### Exercise description
Return all of the data exactly as given.

## begin

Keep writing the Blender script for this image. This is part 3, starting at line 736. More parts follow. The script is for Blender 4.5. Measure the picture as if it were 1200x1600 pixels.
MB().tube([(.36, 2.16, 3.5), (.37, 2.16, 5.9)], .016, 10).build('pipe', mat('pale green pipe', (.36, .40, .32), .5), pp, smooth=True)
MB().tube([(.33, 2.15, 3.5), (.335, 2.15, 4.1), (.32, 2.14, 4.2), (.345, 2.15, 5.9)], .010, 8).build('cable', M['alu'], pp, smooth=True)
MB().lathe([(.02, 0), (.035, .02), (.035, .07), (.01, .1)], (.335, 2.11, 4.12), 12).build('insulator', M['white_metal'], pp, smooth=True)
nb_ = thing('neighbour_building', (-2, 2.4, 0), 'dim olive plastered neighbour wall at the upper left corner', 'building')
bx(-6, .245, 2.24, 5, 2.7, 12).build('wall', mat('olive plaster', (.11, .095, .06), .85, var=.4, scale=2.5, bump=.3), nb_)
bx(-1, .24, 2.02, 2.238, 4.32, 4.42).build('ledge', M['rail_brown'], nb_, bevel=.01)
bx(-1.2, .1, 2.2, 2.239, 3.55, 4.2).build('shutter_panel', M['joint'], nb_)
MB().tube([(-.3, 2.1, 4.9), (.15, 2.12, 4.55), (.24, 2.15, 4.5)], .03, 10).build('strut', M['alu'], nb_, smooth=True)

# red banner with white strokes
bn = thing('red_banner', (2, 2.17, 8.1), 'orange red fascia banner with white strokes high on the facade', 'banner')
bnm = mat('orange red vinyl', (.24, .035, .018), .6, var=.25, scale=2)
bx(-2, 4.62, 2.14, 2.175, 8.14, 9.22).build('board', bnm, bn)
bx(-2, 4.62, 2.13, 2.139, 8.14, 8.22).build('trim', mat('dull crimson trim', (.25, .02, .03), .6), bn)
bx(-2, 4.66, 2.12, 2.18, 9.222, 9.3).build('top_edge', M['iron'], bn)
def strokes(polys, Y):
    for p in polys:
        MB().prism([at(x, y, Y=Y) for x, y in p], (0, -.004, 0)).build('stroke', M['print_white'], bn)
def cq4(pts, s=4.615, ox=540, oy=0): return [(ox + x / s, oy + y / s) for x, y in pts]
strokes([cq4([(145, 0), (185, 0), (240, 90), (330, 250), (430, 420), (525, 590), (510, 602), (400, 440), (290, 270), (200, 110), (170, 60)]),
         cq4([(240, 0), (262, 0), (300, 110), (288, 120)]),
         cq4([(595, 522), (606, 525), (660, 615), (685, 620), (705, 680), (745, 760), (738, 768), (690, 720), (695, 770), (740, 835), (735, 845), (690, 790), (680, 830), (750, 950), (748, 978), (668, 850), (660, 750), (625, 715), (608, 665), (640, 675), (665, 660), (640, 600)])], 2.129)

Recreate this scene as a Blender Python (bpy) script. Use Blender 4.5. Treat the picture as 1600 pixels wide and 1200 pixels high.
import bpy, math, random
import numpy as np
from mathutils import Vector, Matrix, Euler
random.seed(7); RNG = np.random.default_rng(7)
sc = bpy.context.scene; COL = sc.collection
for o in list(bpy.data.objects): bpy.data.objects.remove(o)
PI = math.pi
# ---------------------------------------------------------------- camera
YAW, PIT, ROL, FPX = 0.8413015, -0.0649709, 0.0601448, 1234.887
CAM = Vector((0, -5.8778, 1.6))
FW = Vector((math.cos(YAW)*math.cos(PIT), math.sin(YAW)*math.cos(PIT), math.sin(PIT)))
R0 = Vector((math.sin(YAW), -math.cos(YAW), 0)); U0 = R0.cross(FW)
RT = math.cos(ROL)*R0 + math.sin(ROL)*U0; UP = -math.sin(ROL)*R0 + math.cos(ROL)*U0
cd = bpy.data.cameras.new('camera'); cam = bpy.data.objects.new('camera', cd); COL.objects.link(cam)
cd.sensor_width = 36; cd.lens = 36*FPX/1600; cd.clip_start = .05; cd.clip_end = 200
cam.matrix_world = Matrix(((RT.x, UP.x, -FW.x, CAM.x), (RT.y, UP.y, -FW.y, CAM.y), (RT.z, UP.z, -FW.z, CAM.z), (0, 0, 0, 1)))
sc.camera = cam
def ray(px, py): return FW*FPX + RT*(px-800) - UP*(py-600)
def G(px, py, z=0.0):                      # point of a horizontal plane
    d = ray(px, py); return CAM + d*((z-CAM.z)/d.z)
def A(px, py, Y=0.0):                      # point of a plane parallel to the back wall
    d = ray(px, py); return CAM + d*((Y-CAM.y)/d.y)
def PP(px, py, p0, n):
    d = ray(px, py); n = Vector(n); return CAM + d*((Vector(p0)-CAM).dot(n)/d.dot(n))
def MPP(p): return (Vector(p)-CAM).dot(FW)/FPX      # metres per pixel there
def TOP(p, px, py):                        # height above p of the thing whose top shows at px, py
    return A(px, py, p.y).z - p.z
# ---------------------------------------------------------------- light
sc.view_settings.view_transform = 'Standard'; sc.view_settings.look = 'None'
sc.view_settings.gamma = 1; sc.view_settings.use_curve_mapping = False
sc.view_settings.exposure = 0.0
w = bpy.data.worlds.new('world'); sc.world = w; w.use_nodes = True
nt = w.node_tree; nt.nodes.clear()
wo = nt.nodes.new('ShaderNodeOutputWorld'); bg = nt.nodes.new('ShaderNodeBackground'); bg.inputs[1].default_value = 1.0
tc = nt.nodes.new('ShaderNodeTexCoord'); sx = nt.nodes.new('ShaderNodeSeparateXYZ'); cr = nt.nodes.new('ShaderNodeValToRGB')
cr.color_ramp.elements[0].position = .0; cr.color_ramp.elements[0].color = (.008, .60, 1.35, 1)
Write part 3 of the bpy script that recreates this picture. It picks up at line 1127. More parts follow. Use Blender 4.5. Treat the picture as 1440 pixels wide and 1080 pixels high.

## end

### Problem solution
Keep writing the Blender script for this image. This is part 3, starting at line 736. More parts follow. The script is for Blender 4.5. Measure the picture as if it were 1200x1600 pixels.
MB().tube([(.36, 2.16, 3.5), (.37, 2.16, 5.9)], .016, 10).build('pipe', mat('pale green pipe', (.36, .40, .32), .5), pp, smooth=True)
MB().tube([(.33, 2.15, 3.5), (.335, 2.15, 4.1), (.32, 2.14, 4.2), (.345, 2.15, 5.9)], .010, 8).build('cable', M['alu'], pp, smooth=True)
MB().lathe([(.02, 0), (.035, .02), (.035, .07), (.01, .1)], (.335, 2.11, 4.12), 12).build('insulator', M['white_metal'], pp, smooth=True)
nb_ = thing('neighbour_building', (-2, 2.4, 0), 'dim olive plastered neighbour wall at the upper left corner', 'building')
bx(-6, .245, 2.24, 5, 2.7, 12).build('wall', mat('olive plaster', (.11, .095, .06), .85, var=.4, scale=2.5, bump=.3), nb_)
bx(-1, .24, 2.02, 2.238, 4.32, 4.42).build('ledge', M['rail_brown'], nb_, bevel=.01)
bx(-1.2, .1, 2.2, 2.239, 3.55, 4.2).build('shutter_panel', M['joint'], nb_)
MB().tube([(-.3, 2.1, 4.9), (.15, 2.12, 4.55), (.24, 2.15, 4.5)], .03, 10).build('strut', M['alu'], nb_, smooth=True)

# red banner with white strokes
bn = thing('red_banner', (2, 2.17, 8.1), 'orange red fascia banner with white strokes high on the facade', 'banner')
bnm = mat('orange red vinyl', (.24, .035, .018), .6, var=.25, scale=2)
bx(-2, 4.62, 2.14, 2.175, 8.14, 9.22).build('board', bnm, bn)
bx(-2, 4.62, 2.13, 2.139, 8.14, 8.22).build('trim', mat('dull crimson trim', (.25, .02, .03), .6), bn)
bx(-2, 4.66, 2.12, 2.18, 9.222, 9.3).build('top_edge', M['iron'], bn)
def strokes(polys, Y):
    for p in polys:
        MB().prism([at(x, y, Y=Y) for x, y in p], (0, -.004, 0)).build('stroke', M['print_white'], bn)
def cq4(pts, s=4.615, ox=540, oy=0): return [(ox + x / s, oy + y / s) for x, y in pts]
strokes([cq4([(145, 0), (185, 0), (240, 90), (330, 250), (430, 420), (525, 590), (510, 602), (400, 440), (290, 270), (200, 110), (170, 60)]),
         cq4([(240, 0), (262, 0), (300, 110), (288, 120)]),
         cq4([(595, 522), (606, 525), (660, 615), (685, 620), (705, 680), (745, 760), (738, 768), (690, 720), (695, 770), (740, 835), (735, 845), (690, 790), (680, 830), (750, 950), (748, 978), (668, 850), (660, 750), (625, 715), (608, 665), (640, 675), (665, 660), (640, 600)])], 2.129)

Recreate this scene as a Blender Python (bpy) script. Use Blender 4.5. Treat the picture as 1600 pixels wide and 1200 pixels high.
import bpy, math, random
import numpy as np
from mathutils import Vector, Matrix, Euler
random.seed(7); RNG = np.random.default_rng(7)
sc = bpy.context.scene; COL = sc.collection
for o in list(bpy.data.objects): bpy.data.objects.remove(o)
PI = math.pi
# ---------------------------------------------------------------- camera
YAW, PIT, ROL, FPX = 0.8413015, -0.0649709, 0.0601448, 1234.887
CAM = Vector((0, -5.8778, 1.6))
FW = Vector((math.cos(YAW)*math.cos(PIT), math.sin(YAW)*math.cos(PIT), math.sin(PIT)))
R0 = Vector((math.sin(YAW), -math.cos(YAW), 0)); U0 = R0.cross(FW)
RT = math.cos(ROL)*R0 + math.sin(ROL)*U0; UP = -math.sin(ROL)*R0 + math.cos(ROL)*U0
cd = bpy.data.cameras.new('camera'); cam = bpy.data.objects.new('camera', cd); COL.objects.link(cam)
cd.sensor_width = 36; cd.lens = 36*FPX/1600; cd.clip_start = .05; cd.clip_end = 200
cam.matrix_world = Matrix(((RT.x, UP.x, -FW.x, CAM.x), (RT.y, UP.y, -FW.y, CAM.y), (RT.z, UP.z, -FW.z, CAM.z), (0, 0, 0, 1)))
sc.camera = cam
def ray(px, py): return FW*FPX + RT*(px-800) - UP*(py-600)
def G(px, py, z=0.0):                      # point of a horizontal plane
    d = ray(px, py); return CAM + d*((z-CAM.z)/d.z)
def A(px, py, Y=0.0):                      # point of a plane parallel to the back wall
    d = ray(px, py); return CAM + d*((Y-CAM.y)/d.y)
def PP(px, py, p0, n):
    d = ray(px, py); n = Vector(n); return CAM + d*((Vector(p0)-CAM).dot(n)/d.dot(n))
def MPP(p): return (Vector(p)-CAM).dot(FW)/FPX      # metres per pixel there
def TOP(p, px, py):                        # height above p of the thing whose top shows at px, py
    return A(px, py, p.y).z - p.z
# ---------------------------------------------------------------- light
sc.view_settings.view_transform = 'Standard'; sc.view_settings.look = 'None'
sc.view_settings.gamma = 1; sc.view_settings.use_curve_mapping = False
sc.view_settings.exposure = 0.0
w = bpy.data.worlds.new('world'); sc.world = w; w.use_nodes = True
nt = w.node_tree; nt.nodes.clear()
wo = nt.nodes.new('ShaderNodeOutputWorld'); bg = nt.nodes.new('ShaderNodeBackground'); bg.inputs[1].default_value = 1.0
tc = nt.nodes.new('ShaderNodeTexCoord'); sx = nt.nodes.new('ShaderNodeSeparateXYZ'); cr = nt.nodes.new('ShaderNodeValToRGB')
cr.color_ramp.elements[0].position = .0; cr.color_ramp.elements[0].color = (.008, .60, 1.35, 1)
Write part 3 of the bpy script that recreates this picture. It picks up at line 1127. More parts follow. Use Blender 4.5. Treat the picture as 1440 pixels wide and 1080 pixels high.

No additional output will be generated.